Predetermine the distance between which each photo and height from floor. Then place the special measuring stick at the place where the photo will be installed. With a pen or pencil mark the 4 points (two at the top and two at the bottom) where you will screw the top and bottom brackets that will hold the photo. Then remove the stick and install brackets where the markings are.  The distance between each photo should not be less than 40cm. This way the viewer can “enter” between two photos of the installation.

With the help of another person, place the metal edge of the photo on the lower bracket

 

First place the top screw and screw it, but without tightening yet.
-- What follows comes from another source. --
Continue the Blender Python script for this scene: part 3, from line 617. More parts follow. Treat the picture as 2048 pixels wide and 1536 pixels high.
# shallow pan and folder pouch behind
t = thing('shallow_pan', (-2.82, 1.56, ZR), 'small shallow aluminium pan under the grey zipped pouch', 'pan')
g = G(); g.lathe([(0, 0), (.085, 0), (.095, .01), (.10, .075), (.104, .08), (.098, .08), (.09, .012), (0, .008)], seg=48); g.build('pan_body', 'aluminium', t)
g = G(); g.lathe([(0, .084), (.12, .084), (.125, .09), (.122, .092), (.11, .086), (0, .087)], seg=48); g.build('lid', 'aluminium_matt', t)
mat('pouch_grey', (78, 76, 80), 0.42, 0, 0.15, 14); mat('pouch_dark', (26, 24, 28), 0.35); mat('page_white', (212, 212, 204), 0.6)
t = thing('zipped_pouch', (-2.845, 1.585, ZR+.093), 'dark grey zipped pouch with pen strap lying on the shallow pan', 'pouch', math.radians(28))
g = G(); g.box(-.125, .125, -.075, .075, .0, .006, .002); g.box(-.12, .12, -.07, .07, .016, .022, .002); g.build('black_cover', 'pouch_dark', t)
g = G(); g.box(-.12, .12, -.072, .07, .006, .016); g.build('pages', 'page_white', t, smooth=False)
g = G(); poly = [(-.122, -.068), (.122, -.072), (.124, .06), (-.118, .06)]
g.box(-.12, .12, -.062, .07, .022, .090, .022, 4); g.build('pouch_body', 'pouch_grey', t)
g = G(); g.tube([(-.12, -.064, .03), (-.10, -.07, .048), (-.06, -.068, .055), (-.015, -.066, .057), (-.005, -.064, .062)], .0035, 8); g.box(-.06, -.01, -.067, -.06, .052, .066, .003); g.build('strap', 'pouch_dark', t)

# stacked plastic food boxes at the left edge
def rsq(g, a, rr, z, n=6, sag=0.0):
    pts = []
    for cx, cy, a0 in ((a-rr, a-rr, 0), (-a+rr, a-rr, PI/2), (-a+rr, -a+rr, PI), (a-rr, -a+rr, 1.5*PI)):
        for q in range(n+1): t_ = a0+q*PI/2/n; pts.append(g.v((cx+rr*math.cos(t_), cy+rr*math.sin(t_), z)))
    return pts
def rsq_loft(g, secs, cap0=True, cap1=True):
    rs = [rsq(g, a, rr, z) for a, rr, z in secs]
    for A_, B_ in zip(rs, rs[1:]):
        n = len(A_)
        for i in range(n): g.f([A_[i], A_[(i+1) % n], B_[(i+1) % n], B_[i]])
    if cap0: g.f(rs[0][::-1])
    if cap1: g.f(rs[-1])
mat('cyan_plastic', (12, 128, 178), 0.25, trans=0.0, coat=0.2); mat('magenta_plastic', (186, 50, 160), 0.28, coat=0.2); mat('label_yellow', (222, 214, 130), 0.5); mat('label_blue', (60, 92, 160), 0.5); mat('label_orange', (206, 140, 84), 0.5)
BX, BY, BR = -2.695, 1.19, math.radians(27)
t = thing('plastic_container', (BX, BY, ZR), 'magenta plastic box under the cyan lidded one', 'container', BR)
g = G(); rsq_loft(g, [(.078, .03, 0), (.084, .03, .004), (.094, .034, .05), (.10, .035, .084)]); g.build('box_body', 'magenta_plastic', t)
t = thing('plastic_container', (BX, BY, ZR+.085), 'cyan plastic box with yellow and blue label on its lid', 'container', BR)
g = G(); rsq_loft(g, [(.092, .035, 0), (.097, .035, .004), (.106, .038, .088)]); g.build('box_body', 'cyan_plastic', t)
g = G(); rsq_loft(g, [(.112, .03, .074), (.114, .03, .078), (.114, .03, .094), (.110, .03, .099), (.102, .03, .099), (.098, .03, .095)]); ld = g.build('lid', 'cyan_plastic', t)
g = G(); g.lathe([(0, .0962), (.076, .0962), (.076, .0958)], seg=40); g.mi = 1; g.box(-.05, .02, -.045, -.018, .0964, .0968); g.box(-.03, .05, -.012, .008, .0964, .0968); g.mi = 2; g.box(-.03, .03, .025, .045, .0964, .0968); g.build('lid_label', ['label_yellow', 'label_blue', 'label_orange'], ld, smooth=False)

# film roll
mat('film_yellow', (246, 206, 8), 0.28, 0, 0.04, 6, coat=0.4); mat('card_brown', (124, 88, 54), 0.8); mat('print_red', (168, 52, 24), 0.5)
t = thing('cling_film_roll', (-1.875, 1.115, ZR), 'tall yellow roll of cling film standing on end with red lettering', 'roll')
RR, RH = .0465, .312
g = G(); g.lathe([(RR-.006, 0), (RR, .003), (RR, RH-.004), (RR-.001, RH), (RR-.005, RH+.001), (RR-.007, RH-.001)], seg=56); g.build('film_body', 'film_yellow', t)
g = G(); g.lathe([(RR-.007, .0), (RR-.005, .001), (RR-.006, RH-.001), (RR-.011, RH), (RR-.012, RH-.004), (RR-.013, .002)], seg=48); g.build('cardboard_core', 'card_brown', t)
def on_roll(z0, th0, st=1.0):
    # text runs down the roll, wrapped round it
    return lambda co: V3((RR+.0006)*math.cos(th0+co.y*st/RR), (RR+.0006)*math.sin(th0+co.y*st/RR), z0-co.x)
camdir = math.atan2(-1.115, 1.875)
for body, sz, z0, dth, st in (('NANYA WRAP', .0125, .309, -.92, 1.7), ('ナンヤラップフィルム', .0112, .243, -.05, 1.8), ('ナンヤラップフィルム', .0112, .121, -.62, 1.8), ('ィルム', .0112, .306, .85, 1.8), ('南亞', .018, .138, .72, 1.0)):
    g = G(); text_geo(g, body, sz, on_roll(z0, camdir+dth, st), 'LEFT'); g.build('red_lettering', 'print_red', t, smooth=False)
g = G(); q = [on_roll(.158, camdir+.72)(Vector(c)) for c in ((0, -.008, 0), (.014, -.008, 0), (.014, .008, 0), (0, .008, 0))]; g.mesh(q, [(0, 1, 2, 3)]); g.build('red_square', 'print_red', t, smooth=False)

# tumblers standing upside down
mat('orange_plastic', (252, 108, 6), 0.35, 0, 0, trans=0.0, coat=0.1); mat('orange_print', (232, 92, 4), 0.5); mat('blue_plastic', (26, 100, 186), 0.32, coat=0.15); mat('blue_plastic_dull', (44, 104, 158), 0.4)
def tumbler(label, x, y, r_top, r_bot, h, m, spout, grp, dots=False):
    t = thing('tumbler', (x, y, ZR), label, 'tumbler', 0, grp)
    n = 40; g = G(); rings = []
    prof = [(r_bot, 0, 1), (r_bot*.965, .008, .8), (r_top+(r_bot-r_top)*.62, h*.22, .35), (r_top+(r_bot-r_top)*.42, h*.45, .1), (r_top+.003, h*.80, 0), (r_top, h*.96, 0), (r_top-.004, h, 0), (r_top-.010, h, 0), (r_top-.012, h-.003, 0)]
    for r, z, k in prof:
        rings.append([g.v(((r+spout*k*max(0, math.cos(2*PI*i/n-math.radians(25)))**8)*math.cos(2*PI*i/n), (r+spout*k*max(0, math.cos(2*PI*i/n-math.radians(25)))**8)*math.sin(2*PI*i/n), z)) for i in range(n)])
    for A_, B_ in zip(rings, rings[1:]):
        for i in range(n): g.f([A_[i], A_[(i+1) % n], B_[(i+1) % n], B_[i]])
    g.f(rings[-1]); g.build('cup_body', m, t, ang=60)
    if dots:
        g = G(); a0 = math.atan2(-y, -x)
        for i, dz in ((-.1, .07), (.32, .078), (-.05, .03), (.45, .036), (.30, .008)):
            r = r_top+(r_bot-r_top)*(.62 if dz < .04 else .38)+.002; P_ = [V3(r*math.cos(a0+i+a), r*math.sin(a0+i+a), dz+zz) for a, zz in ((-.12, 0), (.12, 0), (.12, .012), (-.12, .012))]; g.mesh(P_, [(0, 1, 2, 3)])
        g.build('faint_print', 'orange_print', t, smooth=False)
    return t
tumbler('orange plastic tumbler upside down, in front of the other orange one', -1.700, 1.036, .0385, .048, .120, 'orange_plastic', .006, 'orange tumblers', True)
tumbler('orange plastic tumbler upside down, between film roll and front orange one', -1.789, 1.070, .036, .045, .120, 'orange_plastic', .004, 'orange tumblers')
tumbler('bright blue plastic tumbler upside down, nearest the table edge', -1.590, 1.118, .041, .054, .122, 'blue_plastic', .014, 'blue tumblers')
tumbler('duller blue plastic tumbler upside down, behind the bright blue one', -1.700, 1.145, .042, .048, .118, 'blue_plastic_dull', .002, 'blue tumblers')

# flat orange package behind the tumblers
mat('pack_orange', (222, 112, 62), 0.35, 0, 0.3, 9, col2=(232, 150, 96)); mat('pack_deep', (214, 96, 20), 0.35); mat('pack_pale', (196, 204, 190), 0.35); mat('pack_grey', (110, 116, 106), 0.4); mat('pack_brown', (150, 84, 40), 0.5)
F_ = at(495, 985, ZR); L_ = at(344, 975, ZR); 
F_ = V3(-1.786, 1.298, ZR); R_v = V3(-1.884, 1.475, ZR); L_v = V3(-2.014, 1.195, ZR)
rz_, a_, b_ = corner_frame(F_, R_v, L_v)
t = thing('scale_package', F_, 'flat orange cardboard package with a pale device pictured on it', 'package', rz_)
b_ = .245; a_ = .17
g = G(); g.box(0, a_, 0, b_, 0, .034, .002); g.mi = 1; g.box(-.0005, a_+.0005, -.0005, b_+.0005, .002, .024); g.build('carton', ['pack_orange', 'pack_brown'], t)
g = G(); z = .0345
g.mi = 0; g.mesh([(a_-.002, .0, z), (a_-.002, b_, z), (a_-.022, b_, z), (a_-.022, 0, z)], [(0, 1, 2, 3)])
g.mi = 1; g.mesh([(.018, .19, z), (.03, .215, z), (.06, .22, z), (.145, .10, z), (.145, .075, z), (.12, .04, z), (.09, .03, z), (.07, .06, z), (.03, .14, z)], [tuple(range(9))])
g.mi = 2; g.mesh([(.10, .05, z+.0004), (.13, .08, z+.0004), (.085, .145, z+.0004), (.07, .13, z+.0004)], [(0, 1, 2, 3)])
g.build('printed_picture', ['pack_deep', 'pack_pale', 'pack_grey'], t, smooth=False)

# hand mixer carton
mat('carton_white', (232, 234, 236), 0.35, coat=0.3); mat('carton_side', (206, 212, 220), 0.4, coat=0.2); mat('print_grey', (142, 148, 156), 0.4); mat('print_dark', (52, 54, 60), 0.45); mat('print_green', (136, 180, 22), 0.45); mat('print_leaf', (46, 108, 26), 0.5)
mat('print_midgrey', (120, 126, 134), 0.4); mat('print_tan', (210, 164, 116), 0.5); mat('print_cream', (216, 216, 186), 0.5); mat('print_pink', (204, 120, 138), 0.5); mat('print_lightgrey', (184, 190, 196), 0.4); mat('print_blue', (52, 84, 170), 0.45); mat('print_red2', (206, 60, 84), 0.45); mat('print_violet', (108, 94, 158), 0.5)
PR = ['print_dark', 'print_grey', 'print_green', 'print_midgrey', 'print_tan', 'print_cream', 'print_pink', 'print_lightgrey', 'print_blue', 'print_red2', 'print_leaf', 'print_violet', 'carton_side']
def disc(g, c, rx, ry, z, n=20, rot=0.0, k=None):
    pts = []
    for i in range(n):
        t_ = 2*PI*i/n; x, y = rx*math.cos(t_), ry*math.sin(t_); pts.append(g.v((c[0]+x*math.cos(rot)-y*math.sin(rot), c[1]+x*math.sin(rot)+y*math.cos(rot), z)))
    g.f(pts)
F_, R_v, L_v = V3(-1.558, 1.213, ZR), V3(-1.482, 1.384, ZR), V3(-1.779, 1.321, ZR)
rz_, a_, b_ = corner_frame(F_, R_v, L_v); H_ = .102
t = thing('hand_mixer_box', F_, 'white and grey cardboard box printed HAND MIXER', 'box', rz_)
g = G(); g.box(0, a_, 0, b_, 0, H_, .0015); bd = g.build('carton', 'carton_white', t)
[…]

This task is helped if you shake the photo slightly, ensuring that screwing can be done by hand.

Do the same with the lower screw

 

With the help of an alen-key tighten the top screw so as to lift the photo just millimeters from the top bracket, enough for it to swing freely.

 

Repeat the operation with the bottom screw, only this time ensuring that you don’t tighten too much. Just enough so that the bottom of the photo does not shake around its bottom screw. If you tighten too much you risk dislodging the brackets from the wall, or even worst, destroying the thread inside the metal edge of the photo.

This is how the installation should look. To ensure the photos are placed in the right sequence, we include with the present, copy of the book “Do You Believe in Water? Nicosia-Cyprus 2007 ISBN 9963-8644-4-9”, in which you can find the sequence.